Aquinas analyzes the issue helpfully by pointing out that Man was good in three ways at the moment of creation: (1) he was good as all things are in that they exist and have good formal properties, (2) he had a natural inclination to good actions, and (3) he had an “original justice,” a state of grace. Sin entirely erased the third good and diminished the second, but it did nothing to the first. We still demand wonder and awe in that we exist at all, in that our bodies reward researchers with marvelous discoveries and yet still hold mysteries, and in that we produce Hamlet, the pyramids, shadow puppets, proofs of the Pythagorean theorem, and sailing ships, to name just five random samples of our productivity and ingenuity.

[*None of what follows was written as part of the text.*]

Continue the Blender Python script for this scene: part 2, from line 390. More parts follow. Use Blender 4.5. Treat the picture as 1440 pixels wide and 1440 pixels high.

My recent reading in St. Thomas’s Summa Theologica concentrated on the theology of sin. It included that analysis of the ways in which sin did and didn’t destroy Man’s goodness, and it covered the comforting doctrine of venial sin. Any sin represents a disorder in our nature (the sensitive appetite overruling reason, for instance) and in the right arrangement of goods (pleasure above health, for instance). Any sin involves an inordinate enjoyment of an inferior good; as Thomas puts it, when we sin we “turn to” a good and enjoy it for itself, a good that should direct us to God. Turning to the inferior good means turning our attention away from God, but some sins also involve rejecting God as the ultimate good. Venial sins, on the other hand, invert some goods without upsetting God’s place as the end of life. We sin this way sometimes, for instance, by simply ignoring God. No one, Aquinas points out, can constantly refer every action and thought consciously to godly service. the question is, do I have a habit of turning to God? Mortal sin destroys that habit and venial sin doesn’t.
These consoling ideas suggest that I add a nonrandom example of human achievement. Surely Aquinas’s Summa demands our admiration. Just don’t admire it inordinately.